The crisis spotlights the often bleak conditions for Canada’s indigenous peoples. Chiefs have often complained about a lack of money for tribal education and the poor conditions on reserves. Indigenous people are angered by the disparities between their standard of living and that of the rest of the country.
Health Minister Jane Philpott said the suicide rate among Canadian aboriginal young is among the highest in the world, noting young aboriginal males in Canada are 10 times more likely to die by suicide than other young Canadian males and that the rate for aboriginal females is over 21 times higher. New Canadian Prime Minister Justin Trudeau has called the Attawapiskat news “heartbreaking” and said the government will work to improve living conditions for all indigenous peoples. His recent federal budget promised billions of dollars.
“It is completely unacceptable that in a country as rich in resources as Canada that young people should get to the point where their life seems worthless and they want to end it. We must respond to this,” Philpott said in Parliament.

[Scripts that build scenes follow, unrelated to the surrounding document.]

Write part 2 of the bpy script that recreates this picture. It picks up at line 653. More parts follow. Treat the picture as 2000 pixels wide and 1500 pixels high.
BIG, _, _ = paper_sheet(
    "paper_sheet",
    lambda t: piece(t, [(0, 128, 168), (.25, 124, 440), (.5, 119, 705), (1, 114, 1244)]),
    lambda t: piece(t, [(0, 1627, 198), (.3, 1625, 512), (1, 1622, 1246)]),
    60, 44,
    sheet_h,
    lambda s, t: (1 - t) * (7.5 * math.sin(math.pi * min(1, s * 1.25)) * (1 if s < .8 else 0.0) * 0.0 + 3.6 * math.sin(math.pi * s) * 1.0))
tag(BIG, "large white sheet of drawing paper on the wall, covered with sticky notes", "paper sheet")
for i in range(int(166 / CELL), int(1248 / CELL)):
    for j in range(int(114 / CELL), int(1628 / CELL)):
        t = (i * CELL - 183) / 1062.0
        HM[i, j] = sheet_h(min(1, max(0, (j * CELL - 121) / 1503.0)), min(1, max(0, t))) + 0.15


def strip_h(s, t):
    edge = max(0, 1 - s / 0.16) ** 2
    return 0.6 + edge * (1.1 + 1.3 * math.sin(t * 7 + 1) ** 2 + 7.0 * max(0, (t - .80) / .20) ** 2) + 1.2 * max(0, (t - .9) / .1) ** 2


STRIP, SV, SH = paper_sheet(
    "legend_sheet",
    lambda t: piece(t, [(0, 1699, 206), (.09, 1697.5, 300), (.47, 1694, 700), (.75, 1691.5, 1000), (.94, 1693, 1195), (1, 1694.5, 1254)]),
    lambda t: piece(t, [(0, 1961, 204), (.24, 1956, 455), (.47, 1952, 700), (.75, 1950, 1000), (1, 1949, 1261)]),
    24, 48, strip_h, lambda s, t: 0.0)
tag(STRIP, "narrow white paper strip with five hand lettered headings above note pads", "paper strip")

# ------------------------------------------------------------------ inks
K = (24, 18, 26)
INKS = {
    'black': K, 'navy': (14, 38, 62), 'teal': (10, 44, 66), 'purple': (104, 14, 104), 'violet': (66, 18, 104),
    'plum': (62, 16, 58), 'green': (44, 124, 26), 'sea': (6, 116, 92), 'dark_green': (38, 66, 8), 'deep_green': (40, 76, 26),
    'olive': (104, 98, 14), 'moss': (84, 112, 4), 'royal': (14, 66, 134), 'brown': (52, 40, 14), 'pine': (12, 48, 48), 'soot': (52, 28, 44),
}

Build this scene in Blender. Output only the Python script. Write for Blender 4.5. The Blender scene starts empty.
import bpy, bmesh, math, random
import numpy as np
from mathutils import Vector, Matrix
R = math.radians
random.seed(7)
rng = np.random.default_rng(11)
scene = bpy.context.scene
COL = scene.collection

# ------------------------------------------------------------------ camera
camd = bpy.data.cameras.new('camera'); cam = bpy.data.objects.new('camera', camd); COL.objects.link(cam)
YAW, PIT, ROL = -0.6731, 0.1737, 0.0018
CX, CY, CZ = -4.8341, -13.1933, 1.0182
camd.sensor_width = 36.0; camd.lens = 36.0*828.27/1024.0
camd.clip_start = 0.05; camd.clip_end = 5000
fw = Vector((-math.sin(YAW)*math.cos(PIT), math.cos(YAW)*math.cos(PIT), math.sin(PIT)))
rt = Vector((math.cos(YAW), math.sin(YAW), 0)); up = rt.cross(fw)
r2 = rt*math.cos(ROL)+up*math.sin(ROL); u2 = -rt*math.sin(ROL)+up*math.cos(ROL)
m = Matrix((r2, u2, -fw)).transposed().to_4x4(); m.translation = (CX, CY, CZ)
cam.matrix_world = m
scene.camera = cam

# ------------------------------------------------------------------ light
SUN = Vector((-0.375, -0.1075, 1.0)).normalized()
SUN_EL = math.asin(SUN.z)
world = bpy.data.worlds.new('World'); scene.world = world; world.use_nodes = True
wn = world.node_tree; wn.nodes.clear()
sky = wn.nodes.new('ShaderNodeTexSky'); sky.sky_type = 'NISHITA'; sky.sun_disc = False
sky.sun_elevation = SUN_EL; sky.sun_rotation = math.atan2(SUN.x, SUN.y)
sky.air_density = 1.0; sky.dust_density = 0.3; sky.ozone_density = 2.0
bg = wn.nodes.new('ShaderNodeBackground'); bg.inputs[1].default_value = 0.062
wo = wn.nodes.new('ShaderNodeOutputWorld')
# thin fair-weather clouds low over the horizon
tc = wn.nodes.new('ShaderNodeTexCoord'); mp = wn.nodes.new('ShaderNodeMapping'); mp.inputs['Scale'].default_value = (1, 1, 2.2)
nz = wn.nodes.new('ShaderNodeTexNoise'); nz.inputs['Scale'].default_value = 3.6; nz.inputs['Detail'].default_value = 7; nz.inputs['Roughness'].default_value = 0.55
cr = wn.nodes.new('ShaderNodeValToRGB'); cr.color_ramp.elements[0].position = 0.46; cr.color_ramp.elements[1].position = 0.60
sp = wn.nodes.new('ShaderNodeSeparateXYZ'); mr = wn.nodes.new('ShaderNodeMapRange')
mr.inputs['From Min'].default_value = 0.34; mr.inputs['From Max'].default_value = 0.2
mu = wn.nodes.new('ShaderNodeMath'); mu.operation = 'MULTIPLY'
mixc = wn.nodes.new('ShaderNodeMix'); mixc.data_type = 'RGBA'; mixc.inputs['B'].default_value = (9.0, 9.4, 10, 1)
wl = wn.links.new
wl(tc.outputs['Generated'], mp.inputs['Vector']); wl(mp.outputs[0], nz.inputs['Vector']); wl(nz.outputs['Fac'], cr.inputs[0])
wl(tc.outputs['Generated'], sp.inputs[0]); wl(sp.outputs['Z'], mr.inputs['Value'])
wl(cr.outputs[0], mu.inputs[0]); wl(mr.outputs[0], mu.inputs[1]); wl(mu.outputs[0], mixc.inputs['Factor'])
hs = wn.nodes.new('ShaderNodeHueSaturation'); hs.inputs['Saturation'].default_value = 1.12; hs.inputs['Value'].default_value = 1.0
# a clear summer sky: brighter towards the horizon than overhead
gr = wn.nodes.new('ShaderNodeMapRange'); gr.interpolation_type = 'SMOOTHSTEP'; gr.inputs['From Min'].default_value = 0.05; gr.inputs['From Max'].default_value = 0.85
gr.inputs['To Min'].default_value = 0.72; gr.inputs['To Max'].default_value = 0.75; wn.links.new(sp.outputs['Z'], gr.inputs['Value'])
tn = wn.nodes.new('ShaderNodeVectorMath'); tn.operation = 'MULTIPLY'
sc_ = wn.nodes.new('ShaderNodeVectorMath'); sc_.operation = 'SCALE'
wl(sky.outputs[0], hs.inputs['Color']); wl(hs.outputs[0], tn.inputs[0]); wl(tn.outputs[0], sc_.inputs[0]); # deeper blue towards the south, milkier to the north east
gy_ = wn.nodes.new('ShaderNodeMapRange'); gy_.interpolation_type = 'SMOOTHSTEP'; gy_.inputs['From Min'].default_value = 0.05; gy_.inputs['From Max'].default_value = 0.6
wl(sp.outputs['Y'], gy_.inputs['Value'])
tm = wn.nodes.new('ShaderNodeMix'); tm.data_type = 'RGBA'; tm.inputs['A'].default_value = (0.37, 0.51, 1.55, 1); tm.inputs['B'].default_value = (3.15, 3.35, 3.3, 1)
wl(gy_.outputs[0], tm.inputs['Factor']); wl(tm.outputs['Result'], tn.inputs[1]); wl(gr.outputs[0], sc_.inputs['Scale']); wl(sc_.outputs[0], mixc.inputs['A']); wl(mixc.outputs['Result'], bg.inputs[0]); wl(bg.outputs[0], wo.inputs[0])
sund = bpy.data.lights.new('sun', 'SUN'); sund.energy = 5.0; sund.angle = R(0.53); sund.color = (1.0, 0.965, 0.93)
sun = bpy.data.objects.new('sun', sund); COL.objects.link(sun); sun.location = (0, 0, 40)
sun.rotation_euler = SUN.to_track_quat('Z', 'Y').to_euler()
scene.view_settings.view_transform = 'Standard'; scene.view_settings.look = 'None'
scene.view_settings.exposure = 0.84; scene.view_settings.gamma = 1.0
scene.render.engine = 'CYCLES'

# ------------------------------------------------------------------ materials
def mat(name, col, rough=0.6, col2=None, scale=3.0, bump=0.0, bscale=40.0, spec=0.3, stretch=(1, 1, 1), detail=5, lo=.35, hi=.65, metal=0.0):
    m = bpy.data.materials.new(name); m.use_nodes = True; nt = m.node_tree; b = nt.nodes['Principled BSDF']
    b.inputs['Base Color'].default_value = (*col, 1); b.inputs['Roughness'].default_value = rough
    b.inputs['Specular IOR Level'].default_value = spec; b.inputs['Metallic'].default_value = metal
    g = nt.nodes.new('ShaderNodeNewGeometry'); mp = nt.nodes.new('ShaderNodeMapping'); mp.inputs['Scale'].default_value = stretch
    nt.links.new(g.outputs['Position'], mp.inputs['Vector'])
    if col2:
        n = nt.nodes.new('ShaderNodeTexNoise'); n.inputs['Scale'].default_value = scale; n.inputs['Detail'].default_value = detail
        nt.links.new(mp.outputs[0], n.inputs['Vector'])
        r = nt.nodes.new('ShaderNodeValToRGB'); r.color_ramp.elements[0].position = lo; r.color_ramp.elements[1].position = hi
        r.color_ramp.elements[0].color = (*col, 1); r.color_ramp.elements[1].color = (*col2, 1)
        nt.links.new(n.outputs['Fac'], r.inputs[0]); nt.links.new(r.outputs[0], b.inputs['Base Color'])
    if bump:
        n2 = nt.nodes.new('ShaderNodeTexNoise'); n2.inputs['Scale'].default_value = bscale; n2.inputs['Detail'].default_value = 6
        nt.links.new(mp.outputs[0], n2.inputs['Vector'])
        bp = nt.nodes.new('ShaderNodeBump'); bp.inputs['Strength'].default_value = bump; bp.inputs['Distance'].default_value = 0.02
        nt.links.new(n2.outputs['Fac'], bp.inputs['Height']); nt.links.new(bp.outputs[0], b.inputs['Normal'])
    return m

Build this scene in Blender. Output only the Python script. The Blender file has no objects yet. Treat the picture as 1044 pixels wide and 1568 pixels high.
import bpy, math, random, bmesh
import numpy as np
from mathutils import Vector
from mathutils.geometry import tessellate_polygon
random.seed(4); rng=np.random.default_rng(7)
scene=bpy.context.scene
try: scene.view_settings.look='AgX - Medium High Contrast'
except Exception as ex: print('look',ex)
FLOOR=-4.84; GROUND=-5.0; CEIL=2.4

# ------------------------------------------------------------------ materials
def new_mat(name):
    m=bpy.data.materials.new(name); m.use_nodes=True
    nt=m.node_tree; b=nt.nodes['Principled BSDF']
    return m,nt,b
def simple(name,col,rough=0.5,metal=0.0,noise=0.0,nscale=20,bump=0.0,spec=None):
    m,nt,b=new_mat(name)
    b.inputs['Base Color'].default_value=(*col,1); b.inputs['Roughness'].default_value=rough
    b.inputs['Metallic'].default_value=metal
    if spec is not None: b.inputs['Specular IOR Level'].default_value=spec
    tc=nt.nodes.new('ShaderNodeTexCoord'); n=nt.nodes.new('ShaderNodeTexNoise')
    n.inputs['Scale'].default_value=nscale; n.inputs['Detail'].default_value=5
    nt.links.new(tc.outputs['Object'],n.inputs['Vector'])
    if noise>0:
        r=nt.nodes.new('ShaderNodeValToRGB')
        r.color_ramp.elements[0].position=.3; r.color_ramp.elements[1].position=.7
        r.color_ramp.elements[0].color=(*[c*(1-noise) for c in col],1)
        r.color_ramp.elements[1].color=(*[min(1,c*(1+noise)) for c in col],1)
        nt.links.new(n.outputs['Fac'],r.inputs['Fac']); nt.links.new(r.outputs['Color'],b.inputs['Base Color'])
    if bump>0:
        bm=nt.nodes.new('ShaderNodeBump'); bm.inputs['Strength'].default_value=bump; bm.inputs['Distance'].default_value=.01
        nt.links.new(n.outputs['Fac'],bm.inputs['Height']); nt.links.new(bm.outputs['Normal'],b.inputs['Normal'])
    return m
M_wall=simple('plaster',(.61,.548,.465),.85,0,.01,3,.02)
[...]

She said the aboriginal suicide rate is a “staggering reality and completely unacceptable.”
Officials said 18 additional people—including a crisis coordinator, two youth support workers and a psychologist—have been deployed as temporary crisis relief. Philpott said the government is investing more than $300 million per year in mental wellness in aboriginal communities.
Ontario Aboriginal Affairs Minister David Zimmer said fly-in communities, which can be reached only by air, present their own long-standing issues.
“They are very, very remote, they’re small, there’s no economy, there is a sense—especially among the younger people—of despair, a lack of opportunity and it leads to depression and anxiety and these sorts of things,” Zimmer said.
Grand Chief Alvin Fiddler of the Nishnawbe Aski Nation said in a telephone interview that Canada needs to move beyond these crisis declarations and begin to work toward longer-term solutions. Fiddler noted things are so bad that half of the communities he oversees don’t have clean drinking water.
“We have to look at the underlying issues,” he said. “For example, 22, 23 communities on any given day are under some boiling water advisory. There needs to be access to clean drinking water, adequate housing and health care, the basic necessities of life.”